政府は、「映画、アニメ、ゲームソフトなどの著作物を活用したビジネスを振興」するとしています。知的財産戦略本部が発表したのが「コンテンツビジネス振興政策案」とあるように、産業振興策です。そこでは、「すぐれたコンテンツの魅力をビジネスにおいて十分にいかしきれていない」として、「コンテンツビジネス」を「国家戦略の柱」とし、「業界の近代化・合理化」などをめざすとしています。
ただ、「コンテンツビジネス」といっても、「コンテンツ」である芸術・文化と一体不可分のものです。その振興では、芸術家・団体が大事にされ、芸術・文化の発展が第一に優先される必要があります。もうけが優先されて、芸術家・団体の権利がないがしろにされては芸術・文化の発展にはつながりません。「国際競争力」の観点だけが強調されると、それに値するとされた特定の著作物だけが、「もうけの対象」とされかねない懸念があります。
公的支援では、芸術・文化の発展を第一に優先させること、そして、芸術・文化活動の内容への不介入や、差別・選別をもちこまないという原則が必要だと考えます。
この点でも、芸術家・団体の要望や声をよく聞いて、施策をすすめる必要があると思います。諸外国でも、「コンテンツ」の対象とされている映画の振興について、イギリスのフィルム・カウンシルや韓国の映画振興委員会など、政府から独立し、専門家も参画した支援機関によって施策がすすめられています。文化審議会文化政策部会の提言でも「国から独立した公的な機関が行うのが適当ではないかとの意見」もあると記しました。さまざまな施策が進行するなかで、表現の自由を侵させず、行政には介入させないという点で、政府から独立した支援機関を設立すべき時期に来ていると考えます。

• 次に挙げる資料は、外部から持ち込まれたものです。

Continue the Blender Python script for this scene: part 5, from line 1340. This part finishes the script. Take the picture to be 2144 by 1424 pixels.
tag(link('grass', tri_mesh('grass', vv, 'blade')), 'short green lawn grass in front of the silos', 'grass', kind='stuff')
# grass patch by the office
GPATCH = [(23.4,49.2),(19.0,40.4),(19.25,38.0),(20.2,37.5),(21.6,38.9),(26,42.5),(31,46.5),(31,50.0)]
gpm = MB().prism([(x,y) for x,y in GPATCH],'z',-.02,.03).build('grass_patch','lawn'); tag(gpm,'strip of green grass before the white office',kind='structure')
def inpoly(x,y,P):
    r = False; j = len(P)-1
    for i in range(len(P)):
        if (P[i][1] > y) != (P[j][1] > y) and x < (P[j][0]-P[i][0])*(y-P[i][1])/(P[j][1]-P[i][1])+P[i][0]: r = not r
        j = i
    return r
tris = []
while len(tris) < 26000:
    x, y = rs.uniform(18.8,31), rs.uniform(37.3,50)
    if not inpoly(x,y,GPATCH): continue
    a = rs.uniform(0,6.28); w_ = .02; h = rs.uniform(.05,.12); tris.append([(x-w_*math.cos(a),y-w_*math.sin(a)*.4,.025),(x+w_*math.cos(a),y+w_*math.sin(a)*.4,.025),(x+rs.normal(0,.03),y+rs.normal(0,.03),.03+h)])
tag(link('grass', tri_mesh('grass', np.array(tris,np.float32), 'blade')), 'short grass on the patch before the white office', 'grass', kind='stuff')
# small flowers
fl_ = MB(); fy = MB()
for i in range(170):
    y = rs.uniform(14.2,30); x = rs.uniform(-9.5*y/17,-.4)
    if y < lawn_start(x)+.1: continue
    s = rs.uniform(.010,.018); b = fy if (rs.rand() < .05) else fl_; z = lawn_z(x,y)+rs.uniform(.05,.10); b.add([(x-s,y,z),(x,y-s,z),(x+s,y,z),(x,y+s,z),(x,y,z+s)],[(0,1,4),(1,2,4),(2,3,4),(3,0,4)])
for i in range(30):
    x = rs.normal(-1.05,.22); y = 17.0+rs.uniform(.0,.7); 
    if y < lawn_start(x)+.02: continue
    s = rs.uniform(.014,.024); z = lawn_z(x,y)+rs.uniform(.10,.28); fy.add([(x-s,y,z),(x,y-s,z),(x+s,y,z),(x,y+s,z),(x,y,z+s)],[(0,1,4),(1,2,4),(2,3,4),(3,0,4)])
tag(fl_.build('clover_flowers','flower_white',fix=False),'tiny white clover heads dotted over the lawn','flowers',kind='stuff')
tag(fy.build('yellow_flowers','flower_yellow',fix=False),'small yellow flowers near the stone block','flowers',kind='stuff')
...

子どもたちに健全な成長を保障するうえで、文化の果たす役割は大きなものがあります。日本共産党は、「社会の道義的な危機を克服する国民的対話と運動」をよびかけ、芸術・文化団体とも懇談をすすめています。全国で広がっている舞台・映画鑑賞など、草の根からのとりくみを応援します。文化庁の調査でも、年間を通じて、直接、会場で芸術・文化を鑑賞した子どもは、半数をわずかに超えるにすぎません(55・6%)。すべての子どもたちが少なくとも最低年1回、またそれ以上に芸術に接することができるよう、学校や地域での演劇・舞踊・音楽公演、映画の上映への支援を強めます。
最後になりますが、日本共産党は、1月中旬の第23回大会で、新しい綱領を採択しました。綱領は、日本共産党の活動の目標やめざしている社会の姿と道すじを明らかにしています。日本共産党は、国民多数の理解と支持をえながら、国民が主人公となる新しい日本社会をめざしています。当面の目標は、資本主義の枠内で、国民の生活と権利を守る「ルールある経済社会」をつくること、安保条約を廃棄しアメリカいいなりからの脱却をはかること、などを柱とした民主的改革です。
綱領は、日本の民主的改革の課題の一つとして、「文化各分野の積極的な伝統を受けつぎ、科学、技術、文化、芸術、スポーツなどの多面的な発展をはかる。学問・研究と文化活動の自由をまもる」ことを掲げています。また、人間の全面的発達が目標となる社会主義・共産主義の社会では、芸術・文化に誰もが参加でき、その能力を発揮するようになることを展望しています。日本共産党は、民主的改革の段階でも、未来社会の段階でも、文化の発展を党の根本方針として明記しています。その精神で、今後とも、国政や地方政治において芸術・文化活動の条件整備に力をつくしていきたいと思います。